La référence qui situe le mieux la société est le "petit mineur Balzac 0001", personnage fétiche du cinéma publicitaire, créé par Albert Champeaux.
Ce sont certains de ces films publicitaires pour la télévision que la société FAC télévision a retrouvés mis à la disposition sur le site de l'INA.
Aucune autorisation ne lui a été demandée ni accordée Aucune référence n'est faite aux noms des annonceurs, producteurs, réalisateurs, compositeurs..., les films (mal conservés ?) sont de qualité médiocre et, pour certains, ont été coupés.
En outre, ils sont proposés bruts de tout commentaire, explication ou remise dans le contexte.

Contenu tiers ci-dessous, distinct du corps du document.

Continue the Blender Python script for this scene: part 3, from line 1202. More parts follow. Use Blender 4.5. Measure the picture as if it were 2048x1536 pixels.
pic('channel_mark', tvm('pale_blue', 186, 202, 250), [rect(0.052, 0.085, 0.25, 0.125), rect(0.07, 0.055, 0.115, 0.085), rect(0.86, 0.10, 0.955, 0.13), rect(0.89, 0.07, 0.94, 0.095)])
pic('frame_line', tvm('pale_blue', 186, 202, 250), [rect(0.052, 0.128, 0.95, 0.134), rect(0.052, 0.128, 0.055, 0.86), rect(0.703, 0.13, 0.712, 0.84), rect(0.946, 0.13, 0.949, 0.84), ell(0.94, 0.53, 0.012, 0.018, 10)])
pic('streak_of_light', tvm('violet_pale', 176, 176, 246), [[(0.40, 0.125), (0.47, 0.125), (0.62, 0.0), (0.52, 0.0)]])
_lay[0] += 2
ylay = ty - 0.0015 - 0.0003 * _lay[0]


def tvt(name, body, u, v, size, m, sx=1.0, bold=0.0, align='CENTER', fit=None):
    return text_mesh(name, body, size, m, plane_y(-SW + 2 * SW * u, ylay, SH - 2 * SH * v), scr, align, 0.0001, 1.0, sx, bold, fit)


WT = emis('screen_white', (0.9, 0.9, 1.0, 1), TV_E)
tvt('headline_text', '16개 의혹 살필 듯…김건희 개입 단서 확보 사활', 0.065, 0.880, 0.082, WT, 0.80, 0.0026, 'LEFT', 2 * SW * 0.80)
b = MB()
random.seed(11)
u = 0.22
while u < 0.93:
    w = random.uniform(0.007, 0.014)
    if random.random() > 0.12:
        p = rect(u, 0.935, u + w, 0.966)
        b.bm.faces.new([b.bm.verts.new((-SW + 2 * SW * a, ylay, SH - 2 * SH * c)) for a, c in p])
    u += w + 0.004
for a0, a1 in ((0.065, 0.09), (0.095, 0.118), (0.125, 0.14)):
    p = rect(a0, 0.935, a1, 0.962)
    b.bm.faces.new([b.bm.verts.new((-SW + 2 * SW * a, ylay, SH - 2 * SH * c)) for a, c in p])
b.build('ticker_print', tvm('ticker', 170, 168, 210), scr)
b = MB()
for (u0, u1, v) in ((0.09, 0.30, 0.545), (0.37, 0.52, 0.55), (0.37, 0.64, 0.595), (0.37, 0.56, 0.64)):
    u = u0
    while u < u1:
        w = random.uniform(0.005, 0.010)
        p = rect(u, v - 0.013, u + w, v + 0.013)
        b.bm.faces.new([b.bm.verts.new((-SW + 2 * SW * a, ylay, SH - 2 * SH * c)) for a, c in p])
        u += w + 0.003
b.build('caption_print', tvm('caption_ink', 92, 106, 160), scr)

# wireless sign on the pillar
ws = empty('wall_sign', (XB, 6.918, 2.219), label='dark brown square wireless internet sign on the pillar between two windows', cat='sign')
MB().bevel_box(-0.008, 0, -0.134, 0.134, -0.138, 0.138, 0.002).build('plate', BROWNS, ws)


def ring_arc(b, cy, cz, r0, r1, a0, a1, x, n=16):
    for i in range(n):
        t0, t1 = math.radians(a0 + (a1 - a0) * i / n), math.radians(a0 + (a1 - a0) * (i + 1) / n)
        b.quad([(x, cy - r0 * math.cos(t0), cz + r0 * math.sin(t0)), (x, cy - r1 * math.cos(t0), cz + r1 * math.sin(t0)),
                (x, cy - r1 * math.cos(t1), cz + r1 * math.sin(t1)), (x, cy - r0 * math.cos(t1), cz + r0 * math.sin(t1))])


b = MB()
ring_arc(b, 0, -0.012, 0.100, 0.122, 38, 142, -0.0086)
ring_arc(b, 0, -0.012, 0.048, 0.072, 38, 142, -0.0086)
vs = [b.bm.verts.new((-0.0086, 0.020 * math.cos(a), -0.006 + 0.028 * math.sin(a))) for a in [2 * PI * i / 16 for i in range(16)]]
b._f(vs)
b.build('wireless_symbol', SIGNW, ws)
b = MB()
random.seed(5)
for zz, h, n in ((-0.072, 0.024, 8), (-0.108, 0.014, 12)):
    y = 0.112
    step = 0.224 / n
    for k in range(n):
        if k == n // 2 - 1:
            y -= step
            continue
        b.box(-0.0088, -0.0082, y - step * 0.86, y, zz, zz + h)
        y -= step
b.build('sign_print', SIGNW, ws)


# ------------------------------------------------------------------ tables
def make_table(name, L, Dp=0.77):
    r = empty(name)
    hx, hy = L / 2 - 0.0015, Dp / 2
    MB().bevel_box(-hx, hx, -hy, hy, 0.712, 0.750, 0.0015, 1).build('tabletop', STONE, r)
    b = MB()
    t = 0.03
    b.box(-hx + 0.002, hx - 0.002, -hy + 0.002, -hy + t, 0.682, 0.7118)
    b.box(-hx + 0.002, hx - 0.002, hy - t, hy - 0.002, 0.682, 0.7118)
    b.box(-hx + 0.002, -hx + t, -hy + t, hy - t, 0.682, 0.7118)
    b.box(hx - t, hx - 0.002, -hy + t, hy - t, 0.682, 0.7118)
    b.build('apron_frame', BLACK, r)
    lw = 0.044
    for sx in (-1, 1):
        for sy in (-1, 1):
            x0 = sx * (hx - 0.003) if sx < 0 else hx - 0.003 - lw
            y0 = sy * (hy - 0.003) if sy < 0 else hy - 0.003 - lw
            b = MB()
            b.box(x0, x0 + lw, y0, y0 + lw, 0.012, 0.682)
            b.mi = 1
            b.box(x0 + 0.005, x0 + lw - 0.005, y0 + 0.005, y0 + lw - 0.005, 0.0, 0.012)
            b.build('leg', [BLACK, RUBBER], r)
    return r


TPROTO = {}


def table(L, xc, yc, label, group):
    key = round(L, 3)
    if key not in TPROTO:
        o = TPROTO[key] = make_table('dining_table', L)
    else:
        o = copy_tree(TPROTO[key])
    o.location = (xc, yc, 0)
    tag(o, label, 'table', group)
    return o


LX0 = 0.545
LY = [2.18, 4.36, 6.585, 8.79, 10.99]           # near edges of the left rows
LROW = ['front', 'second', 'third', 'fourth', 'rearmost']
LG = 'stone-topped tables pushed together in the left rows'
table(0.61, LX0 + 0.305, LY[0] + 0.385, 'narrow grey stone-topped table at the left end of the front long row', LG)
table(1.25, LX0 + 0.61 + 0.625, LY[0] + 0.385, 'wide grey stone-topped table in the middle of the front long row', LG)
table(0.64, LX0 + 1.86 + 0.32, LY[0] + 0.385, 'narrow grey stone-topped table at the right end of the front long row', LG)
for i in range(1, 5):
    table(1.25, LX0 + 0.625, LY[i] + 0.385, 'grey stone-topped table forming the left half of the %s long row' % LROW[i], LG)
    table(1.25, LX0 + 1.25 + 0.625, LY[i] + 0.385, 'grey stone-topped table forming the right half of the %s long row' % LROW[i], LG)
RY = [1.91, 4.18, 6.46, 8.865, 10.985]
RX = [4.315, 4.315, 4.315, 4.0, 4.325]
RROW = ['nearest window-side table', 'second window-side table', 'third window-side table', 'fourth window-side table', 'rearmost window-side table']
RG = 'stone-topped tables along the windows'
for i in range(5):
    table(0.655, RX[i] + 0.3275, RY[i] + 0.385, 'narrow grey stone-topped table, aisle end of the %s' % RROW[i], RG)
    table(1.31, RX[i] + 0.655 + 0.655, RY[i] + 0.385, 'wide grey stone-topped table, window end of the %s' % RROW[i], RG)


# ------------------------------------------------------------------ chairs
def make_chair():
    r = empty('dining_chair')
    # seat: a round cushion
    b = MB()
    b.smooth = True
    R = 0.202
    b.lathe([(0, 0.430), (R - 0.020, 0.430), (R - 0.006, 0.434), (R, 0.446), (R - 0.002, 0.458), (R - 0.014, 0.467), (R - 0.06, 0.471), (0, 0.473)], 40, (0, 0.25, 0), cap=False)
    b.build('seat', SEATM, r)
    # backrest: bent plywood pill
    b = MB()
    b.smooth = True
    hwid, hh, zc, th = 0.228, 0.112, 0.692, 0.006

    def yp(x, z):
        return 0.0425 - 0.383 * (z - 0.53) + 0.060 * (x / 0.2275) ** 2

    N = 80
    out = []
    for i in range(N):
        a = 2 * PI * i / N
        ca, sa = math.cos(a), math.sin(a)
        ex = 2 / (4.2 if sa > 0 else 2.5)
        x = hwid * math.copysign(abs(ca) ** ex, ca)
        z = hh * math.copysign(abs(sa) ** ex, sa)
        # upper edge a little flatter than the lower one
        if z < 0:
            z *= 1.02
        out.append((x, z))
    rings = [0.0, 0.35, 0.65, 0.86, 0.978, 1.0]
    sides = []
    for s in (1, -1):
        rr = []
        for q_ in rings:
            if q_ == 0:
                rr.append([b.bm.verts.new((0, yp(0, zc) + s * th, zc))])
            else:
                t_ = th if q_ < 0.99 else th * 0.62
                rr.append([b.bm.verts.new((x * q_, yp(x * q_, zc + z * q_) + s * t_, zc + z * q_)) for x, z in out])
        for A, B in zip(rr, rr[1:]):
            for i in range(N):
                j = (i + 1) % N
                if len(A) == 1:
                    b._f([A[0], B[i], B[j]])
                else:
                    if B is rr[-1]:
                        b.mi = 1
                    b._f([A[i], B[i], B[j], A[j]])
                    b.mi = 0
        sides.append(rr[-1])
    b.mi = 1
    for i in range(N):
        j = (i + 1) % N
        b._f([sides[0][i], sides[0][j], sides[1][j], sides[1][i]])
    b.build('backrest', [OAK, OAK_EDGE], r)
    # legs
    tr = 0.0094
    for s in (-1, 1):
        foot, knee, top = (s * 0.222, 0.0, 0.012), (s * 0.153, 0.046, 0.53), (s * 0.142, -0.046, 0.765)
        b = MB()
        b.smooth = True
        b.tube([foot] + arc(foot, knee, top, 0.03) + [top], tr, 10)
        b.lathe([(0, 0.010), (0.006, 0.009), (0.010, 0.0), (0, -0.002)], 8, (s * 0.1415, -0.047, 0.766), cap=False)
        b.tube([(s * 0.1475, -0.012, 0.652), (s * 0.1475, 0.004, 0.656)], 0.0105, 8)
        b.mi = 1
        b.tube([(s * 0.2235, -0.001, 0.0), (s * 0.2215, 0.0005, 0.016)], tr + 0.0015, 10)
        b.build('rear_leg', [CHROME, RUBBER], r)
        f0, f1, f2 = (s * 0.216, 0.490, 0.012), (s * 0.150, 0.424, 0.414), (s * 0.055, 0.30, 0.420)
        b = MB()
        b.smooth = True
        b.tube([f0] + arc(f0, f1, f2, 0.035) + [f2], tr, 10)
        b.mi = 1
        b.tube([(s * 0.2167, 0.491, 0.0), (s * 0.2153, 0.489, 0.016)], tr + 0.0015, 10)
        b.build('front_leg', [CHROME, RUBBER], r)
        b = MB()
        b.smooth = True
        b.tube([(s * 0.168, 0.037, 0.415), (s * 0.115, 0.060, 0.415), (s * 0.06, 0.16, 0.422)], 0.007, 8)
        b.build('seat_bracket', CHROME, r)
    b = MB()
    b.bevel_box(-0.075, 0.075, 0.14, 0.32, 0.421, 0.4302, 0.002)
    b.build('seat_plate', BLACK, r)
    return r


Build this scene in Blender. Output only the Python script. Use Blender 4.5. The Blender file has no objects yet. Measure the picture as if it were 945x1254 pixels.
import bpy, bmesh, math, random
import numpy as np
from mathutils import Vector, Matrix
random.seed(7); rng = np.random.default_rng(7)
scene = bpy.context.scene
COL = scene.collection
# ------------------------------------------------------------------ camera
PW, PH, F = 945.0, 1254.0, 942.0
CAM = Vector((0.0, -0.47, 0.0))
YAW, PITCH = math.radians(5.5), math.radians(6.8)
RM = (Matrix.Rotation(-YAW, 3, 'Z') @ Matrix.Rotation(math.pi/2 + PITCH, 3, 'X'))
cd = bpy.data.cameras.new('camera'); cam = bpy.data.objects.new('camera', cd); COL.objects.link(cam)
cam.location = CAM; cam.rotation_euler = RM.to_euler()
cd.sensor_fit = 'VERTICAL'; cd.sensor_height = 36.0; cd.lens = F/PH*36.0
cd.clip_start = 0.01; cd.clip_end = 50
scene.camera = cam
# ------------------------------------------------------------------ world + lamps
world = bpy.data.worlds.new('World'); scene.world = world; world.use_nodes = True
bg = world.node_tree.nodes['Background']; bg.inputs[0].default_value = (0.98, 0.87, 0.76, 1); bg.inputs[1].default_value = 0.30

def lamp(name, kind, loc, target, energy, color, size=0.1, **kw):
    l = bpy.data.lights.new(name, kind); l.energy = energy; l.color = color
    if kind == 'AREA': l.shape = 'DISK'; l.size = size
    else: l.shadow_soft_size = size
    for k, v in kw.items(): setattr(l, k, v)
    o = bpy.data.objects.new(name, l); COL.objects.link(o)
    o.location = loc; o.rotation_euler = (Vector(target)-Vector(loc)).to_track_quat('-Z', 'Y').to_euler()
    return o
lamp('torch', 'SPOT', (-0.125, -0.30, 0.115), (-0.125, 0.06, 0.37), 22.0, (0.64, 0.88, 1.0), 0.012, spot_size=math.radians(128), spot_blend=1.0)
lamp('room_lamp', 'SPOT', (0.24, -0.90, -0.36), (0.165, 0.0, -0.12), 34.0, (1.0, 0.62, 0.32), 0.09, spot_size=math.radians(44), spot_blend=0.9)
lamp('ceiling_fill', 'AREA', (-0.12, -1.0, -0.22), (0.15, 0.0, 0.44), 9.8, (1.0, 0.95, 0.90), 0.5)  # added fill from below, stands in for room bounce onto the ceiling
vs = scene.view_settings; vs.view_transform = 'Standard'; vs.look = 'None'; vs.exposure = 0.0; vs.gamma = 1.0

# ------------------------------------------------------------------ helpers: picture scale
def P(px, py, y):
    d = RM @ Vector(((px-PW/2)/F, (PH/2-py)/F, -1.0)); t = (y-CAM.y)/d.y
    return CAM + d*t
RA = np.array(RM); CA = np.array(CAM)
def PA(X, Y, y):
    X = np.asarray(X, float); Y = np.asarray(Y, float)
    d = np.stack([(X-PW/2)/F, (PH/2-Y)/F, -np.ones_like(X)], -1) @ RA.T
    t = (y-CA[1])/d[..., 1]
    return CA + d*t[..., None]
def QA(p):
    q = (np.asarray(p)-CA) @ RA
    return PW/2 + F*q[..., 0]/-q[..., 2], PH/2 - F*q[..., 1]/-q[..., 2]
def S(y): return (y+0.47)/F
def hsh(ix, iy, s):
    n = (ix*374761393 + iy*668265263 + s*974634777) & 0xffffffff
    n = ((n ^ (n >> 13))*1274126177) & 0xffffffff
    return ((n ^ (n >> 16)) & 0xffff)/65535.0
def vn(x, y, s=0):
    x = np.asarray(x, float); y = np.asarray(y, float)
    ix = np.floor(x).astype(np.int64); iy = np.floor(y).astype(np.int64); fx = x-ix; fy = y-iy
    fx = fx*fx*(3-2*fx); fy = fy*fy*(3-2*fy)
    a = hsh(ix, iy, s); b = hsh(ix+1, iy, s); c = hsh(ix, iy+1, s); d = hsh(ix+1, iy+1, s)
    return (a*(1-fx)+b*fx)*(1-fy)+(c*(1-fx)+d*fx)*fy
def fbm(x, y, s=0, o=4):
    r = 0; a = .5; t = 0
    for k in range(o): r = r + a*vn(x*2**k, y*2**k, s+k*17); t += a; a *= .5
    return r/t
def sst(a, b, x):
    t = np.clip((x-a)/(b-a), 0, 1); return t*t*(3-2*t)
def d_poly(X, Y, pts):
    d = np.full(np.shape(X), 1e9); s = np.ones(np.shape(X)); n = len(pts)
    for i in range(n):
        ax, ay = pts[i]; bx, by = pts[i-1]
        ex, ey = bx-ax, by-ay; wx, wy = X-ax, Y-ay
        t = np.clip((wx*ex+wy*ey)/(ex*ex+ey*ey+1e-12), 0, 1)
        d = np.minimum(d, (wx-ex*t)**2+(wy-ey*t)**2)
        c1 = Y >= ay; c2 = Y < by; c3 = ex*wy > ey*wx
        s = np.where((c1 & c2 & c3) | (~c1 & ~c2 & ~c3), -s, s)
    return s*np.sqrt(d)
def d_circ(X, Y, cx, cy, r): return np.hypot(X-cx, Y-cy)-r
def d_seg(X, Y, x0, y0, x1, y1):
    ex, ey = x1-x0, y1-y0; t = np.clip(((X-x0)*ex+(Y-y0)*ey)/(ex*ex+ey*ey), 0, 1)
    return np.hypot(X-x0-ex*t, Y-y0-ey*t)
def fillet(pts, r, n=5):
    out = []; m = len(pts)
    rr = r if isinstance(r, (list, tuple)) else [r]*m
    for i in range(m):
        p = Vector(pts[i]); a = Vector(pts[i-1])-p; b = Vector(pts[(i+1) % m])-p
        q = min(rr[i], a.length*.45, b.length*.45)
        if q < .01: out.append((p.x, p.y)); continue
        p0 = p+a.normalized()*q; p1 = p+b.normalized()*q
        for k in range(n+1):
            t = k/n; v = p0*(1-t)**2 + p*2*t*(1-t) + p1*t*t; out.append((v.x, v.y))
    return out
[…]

Si l'INA est réellement un lieu d'archives de la radio et de la télévision à destination des professionnels, étudiants, universitaires... et du public en général, l'ensemble de ces destinataires doit pouvoir compter sur des sources d'archives fiables et suffisamment renseignées et la proposition actuelle de l'INA ne peut apparaître alors que comme une simple proposition commerciale.
Non, les films publicitaires réalisés par la société FAC télévision (Films A Champeaux) n'appartiennent pas à l'INA.
Non, l'INA n'a pas le droit de les reproduire ni les présenter sur son site sans l'autorisation préalable de la société FAC télévision ni sans respecter les mentions obligatoires des réalisateurs (entre autres).
Non, l'INA n'a pas le droit d'envisager de faire payer à l'internaute la copie des films réalisés par la société FAC télévision quel qu'en soit le support de cette copie.
La société FAC télévision ne peut que s'inscrire en totale opposition avec le système tel qu'il est actuellement mis en place par l'INA.
Elle demande à cet organisme de respecter sa vraie mission et de ne pas oublier que cette mission doit s'exercer dans le total respect de la légalité.